In Irigaray's work, she makes an EXTREMELY detailed comparison between Plato's cave and the vagina. Step by step, she takes her readers through the 'cave', making absolutist claims that certain parts of the cave represent certain parts of the vagina. Irigaray goes into depth about the 'invisible' curtain in the cave that separates man's reflection from himself as the hymen. She does actually speak of mimesis occurring here with the reflection description, which seemed for an instant like a breath of fresh air away from her heavy comparisons. Of course, she seemed to make up for her absence from the vagina/cave comparison by then speaking of (what she considered to be) crystal-clear phallic symbols within the straight lines of the cave. Personally, I don't instantly think "penis" when I see a straight line. I also believe that, at one point in her work, Irigaray claims to have had some epiphany that the cave is not, in fact, a vagina, but is an inverted penis! Hopefully, I just suffered from a bit of confusion and did not follow her point there.

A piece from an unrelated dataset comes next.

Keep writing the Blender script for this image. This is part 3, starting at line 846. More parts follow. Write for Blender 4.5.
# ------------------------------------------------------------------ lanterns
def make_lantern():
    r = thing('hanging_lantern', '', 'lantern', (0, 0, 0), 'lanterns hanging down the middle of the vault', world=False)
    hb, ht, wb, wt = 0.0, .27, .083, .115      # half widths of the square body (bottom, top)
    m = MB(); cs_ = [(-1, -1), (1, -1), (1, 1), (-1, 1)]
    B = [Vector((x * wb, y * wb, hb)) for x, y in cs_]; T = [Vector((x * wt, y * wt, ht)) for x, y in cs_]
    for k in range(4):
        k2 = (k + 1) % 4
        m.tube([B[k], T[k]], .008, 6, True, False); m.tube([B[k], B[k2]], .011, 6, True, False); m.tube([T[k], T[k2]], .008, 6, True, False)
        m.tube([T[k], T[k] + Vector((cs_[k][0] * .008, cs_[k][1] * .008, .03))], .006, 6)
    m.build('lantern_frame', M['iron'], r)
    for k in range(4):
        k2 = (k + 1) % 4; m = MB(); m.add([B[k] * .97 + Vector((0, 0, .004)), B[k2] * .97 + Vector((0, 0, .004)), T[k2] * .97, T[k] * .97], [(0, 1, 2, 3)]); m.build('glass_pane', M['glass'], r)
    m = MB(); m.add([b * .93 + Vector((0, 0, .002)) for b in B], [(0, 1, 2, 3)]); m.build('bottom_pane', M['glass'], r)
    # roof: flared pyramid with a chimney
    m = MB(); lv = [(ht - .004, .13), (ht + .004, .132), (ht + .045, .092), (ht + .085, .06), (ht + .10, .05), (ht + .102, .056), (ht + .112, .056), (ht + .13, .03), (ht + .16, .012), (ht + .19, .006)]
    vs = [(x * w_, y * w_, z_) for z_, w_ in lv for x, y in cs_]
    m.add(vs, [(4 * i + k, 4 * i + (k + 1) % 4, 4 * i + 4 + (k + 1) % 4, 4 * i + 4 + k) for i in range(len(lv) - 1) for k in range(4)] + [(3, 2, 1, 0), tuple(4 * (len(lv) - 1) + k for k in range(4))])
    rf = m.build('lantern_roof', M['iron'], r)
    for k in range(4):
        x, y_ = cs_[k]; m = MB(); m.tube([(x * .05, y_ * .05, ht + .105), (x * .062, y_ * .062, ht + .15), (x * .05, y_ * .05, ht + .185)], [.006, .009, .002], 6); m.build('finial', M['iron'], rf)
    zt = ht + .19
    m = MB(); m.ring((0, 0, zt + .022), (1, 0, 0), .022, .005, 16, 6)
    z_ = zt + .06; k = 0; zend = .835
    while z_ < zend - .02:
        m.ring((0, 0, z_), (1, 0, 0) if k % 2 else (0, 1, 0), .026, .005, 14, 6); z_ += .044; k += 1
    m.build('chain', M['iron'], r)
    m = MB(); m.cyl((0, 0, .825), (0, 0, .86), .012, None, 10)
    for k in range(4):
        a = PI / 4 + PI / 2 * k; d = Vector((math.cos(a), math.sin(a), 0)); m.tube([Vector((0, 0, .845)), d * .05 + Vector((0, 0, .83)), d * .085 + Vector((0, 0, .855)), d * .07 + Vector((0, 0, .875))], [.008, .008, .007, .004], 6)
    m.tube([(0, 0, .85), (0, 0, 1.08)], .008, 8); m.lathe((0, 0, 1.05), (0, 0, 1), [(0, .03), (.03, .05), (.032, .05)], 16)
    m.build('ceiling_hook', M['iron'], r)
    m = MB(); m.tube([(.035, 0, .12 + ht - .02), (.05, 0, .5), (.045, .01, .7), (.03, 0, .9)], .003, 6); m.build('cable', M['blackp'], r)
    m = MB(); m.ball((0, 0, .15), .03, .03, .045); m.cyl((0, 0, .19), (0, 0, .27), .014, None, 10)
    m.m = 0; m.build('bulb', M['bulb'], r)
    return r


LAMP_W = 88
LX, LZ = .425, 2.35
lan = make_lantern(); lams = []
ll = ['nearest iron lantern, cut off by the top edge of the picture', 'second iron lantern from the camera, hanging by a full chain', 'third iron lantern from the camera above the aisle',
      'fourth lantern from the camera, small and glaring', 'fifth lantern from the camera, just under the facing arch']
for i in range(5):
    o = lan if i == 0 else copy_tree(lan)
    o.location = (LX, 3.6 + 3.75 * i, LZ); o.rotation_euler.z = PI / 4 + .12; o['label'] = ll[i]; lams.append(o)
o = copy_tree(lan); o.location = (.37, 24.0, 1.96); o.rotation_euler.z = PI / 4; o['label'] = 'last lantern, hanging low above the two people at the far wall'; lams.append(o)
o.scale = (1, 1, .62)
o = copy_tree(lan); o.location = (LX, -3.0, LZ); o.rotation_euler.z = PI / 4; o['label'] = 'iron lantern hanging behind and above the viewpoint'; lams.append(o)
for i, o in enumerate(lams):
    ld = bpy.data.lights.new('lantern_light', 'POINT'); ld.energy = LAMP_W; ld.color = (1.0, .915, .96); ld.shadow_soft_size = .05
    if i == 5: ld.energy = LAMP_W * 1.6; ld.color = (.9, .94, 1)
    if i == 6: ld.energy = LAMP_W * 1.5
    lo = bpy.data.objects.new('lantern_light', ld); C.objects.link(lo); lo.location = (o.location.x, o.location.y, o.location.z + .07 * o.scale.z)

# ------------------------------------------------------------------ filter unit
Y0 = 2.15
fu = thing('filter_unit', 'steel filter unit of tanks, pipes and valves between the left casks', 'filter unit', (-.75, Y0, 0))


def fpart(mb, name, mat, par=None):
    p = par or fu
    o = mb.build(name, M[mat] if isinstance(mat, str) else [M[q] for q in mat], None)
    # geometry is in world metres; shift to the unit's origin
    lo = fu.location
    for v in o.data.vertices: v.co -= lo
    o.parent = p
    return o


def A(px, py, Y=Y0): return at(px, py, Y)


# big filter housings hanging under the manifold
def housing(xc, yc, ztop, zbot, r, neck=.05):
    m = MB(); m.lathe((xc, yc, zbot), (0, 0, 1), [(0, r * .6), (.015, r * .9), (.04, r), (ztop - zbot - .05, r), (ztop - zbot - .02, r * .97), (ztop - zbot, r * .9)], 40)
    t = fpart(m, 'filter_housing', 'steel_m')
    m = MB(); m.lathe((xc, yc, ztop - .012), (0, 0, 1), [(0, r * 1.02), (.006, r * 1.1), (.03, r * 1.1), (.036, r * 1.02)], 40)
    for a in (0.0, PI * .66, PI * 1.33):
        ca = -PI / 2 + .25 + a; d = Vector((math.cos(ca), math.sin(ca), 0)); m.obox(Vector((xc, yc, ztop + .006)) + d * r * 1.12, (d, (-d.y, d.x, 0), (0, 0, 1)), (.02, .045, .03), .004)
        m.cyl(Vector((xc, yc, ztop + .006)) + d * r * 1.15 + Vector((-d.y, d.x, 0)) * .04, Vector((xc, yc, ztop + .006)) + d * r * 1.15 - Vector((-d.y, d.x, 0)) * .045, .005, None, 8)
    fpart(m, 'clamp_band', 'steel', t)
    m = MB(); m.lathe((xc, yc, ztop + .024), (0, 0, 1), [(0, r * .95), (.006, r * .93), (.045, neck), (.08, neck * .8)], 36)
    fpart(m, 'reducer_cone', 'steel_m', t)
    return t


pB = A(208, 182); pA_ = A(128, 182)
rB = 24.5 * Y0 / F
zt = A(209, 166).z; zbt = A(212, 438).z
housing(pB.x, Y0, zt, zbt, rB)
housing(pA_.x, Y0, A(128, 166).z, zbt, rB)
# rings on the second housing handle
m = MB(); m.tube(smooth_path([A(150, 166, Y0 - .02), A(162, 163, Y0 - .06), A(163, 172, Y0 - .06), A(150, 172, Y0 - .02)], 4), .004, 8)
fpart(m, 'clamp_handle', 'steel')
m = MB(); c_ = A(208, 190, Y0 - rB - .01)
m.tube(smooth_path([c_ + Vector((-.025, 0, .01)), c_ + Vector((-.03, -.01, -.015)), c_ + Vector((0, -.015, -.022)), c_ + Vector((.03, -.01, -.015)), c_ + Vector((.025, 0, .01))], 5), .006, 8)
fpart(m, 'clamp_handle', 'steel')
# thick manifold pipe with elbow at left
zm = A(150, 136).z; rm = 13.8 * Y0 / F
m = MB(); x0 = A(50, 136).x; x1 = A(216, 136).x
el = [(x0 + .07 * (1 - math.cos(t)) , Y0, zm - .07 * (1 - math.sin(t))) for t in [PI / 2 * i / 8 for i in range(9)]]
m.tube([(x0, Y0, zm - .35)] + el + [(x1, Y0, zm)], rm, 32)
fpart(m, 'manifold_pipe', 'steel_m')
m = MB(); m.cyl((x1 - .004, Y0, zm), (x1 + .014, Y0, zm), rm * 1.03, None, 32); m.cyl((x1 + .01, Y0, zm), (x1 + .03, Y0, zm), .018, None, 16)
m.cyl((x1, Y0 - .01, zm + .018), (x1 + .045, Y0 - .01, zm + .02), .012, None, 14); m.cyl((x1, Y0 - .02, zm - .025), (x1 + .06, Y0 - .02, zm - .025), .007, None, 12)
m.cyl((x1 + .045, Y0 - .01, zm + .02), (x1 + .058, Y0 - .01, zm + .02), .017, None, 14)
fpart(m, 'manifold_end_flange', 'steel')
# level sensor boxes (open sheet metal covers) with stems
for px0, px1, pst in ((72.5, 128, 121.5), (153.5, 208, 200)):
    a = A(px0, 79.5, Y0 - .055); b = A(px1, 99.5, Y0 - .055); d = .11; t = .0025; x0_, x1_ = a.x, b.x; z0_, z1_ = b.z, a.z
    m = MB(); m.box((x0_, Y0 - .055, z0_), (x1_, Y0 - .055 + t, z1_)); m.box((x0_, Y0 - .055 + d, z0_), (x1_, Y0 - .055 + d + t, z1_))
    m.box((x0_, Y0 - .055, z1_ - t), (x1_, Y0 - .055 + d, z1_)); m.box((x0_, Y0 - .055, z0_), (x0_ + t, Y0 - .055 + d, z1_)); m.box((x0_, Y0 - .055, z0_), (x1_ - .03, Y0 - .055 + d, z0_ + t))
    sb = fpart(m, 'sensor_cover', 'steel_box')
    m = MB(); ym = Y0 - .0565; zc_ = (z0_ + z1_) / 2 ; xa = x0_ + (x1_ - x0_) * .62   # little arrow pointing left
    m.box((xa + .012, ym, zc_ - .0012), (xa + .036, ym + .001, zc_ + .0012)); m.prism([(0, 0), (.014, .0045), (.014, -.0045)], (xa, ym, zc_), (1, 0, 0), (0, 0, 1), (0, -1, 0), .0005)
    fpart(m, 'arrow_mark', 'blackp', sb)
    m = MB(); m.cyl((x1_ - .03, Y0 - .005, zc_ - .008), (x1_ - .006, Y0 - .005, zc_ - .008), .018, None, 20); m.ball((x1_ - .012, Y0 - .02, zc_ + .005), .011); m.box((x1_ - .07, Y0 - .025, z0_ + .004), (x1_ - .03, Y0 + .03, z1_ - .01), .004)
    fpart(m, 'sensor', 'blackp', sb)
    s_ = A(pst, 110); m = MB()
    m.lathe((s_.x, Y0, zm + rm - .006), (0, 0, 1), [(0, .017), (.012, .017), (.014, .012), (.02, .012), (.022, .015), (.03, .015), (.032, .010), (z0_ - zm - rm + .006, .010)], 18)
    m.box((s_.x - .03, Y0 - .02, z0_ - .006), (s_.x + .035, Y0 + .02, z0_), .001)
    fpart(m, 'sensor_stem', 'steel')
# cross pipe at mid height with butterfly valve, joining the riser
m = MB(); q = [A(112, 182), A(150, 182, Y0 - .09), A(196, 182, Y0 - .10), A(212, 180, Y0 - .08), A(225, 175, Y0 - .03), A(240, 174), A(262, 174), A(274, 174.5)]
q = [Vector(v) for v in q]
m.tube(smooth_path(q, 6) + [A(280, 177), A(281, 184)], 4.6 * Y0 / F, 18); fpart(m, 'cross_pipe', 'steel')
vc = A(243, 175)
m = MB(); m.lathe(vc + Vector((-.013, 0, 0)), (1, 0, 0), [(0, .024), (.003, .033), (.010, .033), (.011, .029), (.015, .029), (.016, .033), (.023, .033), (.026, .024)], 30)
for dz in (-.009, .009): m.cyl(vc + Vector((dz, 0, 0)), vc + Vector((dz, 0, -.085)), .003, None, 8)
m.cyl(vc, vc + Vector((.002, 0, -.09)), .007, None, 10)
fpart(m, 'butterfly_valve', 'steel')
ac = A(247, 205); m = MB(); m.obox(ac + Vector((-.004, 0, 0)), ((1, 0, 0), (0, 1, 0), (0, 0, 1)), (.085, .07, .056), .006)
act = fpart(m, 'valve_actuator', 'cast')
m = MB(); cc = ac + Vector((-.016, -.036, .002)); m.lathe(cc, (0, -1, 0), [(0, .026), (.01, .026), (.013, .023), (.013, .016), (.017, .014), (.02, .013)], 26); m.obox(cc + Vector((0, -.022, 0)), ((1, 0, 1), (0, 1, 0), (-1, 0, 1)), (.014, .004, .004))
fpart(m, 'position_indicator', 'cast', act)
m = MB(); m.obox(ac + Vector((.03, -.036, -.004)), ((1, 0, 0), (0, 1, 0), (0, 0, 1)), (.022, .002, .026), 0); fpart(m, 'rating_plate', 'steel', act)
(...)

She also speaks of the cave/vagina as a place of light, of spectacular theatre, and a place of origin. I can, of course, see how the cave serves as a sort of "womb" for the child-like, innocent men inside it. These men have never seen the outside world, and they must be "born" into the light, in order to find knowledge. I'm not sure that Irigaray's ideas surrounding why the men are chained with the faces and genitals facing the front/back of the cave/vagina is dead-on, however. I thought she definitely became murky in her logic here.
Overall, I don't believe she makes any huge claim or fascinating theory. She compares Plato's cave to the vagina as if Plato himself OBVIOUSLY meant for his cave to represent the vagina. She is quite certain about about this, and leaves the reader with no room to disagree.